Les chercheuses ont constaté que l’intimidation touche les femmes de façon disproportionnée : les femmes représentaient 74 pour cent des étudiants et 70 pour cent des enseignants intimidés.

« Il n’y a rien à dédramatiser quand il s’agit de cyberintimidation, insiste Mme Cassidy. La cyberintimidation accapare vos pensées, nuit à votre sommeil et vous rend malheureux au travail. »

À l’Université Simon Fraser, des recherches et des consultations orientent maintenant l’élaboration des politiques et des programmes sur la cyberintimidation. Selon le chef de la sécurité de l’établissement, Terry Waterhouse, les comportements en ligne deviennent une priorité avec la migration de l’enseignement et des communications de l’Université sur le Web.

Pour mieux comprendre ce qui se passe dans les cybercommunautés de l’Université et savoir les rendre sécuritaires, M. Waterhouse a demandé à Mmes Cassidy, Jackson et Faucher de présenter les résultats de leurs travaux lors d’un symposium public. Plus de 115 membres du personnel, professeurs, administrateurs et étudiants d’établissements postsecondaires de la Colombie-Britannique, de l’Alberta et de l’État de Washington se sont donc rassemblés à Vancouver en mars dernier pour parler de cyberintimidation.

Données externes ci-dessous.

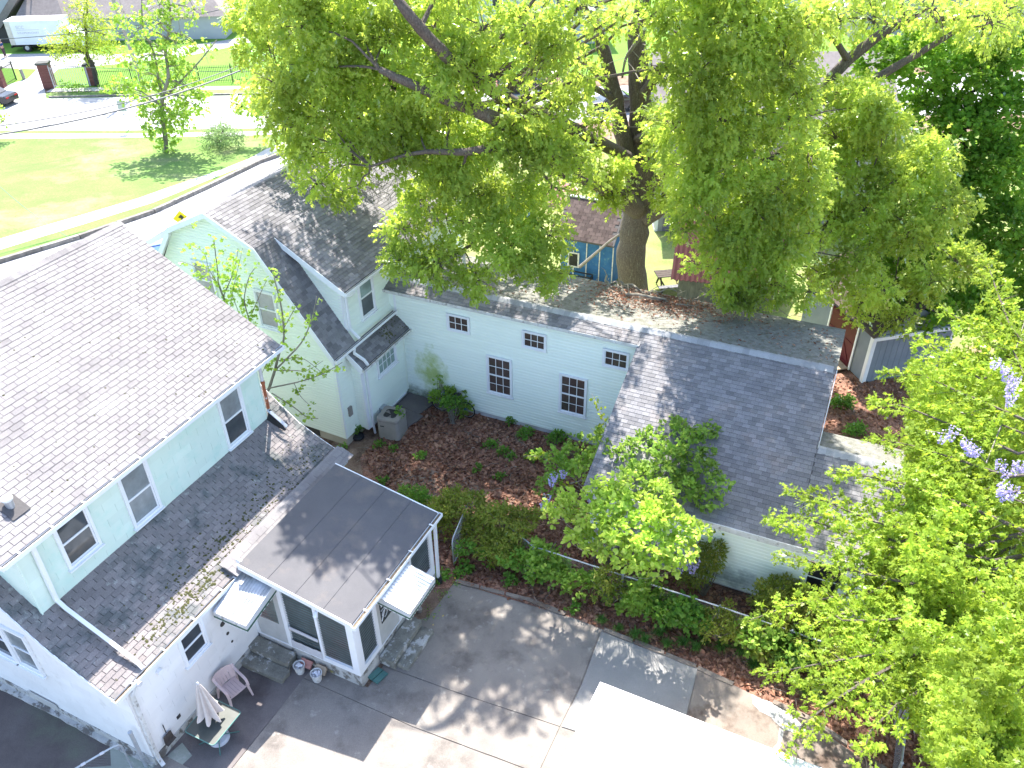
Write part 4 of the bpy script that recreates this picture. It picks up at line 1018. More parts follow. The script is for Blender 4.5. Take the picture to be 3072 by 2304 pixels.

Le symposium a confirmé que les étudiants et les professeurs sont conscients du problème de la cyberintimidation à l’université, mais qu’on « ne les en informe pas », a précisé M. Waterhouse. Un étudiant s’est notamment demandé pourquoi on ne parlait pas de cyberintimidation et de harcèlement de la même façon qu’on insiste expressément sur la politique de l’université contre le plagiat dans les plans de cours au début des trimestres.

« Nous tentons d’intégrer ce [symposium] à notre processus de développement, de façon à ne pas créer de politique sans se soucier des répercussions », explique M. Waterhouse. Une solution efficace, dit-il, lierait sensibilisation et politiques claires. Les recherches soutiennent cette démarche.